Copy verbatim the material from its first line to the line that holds "S.cycles.use_denoising = False", including that line.

• **AVAILABLE DATA**
####################

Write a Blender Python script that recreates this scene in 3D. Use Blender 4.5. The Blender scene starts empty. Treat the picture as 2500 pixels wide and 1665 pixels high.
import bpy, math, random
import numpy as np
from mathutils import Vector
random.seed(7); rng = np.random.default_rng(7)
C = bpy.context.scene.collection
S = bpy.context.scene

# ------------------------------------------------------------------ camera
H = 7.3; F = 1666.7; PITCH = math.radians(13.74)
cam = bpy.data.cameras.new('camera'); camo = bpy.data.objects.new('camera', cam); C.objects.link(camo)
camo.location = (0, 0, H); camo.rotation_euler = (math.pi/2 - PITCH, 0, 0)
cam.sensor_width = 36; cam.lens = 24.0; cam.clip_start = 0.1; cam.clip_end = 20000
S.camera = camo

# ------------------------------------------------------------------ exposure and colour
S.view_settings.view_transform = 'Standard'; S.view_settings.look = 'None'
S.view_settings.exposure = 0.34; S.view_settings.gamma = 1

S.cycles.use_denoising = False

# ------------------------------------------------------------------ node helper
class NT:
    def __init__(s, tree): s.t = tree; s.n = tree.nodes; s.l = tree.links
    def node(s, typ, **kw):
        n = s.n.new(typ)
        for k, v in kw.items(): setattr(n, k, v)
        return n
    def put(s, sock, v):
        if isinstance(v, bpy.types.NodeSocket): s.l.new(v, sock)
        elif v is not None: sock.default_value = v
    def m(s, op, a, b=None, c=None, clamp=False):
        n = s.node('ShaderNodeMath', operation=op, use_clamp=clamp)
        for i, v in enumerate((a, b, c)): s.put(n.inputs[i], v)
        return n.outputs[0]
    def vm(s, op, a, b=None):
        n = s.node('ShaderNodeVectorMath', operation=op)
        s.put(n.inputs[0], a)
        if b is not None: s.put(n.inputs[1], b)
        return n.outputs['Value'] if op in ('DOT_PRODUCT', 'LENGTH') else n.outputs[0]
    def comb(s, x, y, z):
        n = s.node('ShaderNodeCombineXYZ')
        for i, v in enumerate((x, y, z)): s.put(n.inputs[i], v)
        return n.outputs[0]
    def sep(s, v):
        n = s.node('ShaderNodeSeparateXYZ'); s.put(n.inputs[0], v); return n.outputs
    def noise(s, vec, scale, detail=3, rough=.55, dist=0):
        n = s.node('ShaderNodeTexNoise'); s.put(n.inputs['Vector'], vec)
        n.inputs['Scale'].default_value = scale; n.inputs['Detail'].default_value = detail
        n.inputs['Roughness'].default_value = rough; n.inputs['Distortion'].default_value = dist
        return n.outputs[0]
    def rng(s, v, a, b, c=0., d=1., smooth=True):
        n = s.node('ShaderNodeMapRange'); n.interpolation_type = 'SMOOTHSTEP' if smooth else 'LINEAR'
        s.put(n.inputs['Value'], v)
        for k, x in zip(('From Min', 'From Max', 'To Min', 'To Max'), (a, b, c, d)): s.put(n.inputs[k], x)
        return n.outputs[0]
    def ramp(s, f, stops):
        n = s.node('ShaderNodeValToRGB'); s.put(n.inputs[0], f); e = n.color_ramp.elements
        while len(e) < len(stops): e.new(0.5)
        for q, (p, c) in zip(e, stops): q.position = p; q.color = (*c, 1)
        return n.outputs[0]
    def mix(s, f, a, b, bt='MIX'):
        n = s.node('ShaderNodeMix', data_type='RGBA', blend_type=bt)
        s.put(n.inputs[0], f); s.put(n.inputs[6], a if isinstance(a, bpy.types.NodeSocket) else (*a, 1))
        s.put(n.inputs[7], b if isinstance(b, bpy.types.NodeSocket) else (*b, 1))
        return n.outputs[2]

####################

• **RESPONSE**
Write a Blender Python script that recreates this scene in 3D. Use Blender 4.5. The Blender scene starts empty. Treat the picture as 2500 pixels wide and 1665 pixels high.
import bpy, math, random
import numpy as np
from mathutils import Vector
random.seed(7); rng = np.random.default_rng(7)
C = bpy.context.scene.collection
S = bpy.context.scene

# ------------------------------------------------------------------ camera
H = 7.3; F = 1666.7; PITCH = math.radians(13.74)
cam = bpy.data.cameras.new('camera'); camo = bpy.data.objects.new('camera', cam); C.objects.link(camo)
camo.location = (0, 0, H); camo.rotation_euler = (math.pi/2 - PITCH, 0, 0)
cam.sensor_width = 36; cam.lens = 24.0; cam.clip_start = 0.1; cam.clip_end = 20000
S.camera = camo

# ------------------------------------------------------------------ exposure and colour
S.view_settings.view_transform = 'Standard'; S.view_settings.look = 'None'
S.view_settings.exposure = 0.34; S.view_settings.gamma = 1

S.cycles.use_denoising = False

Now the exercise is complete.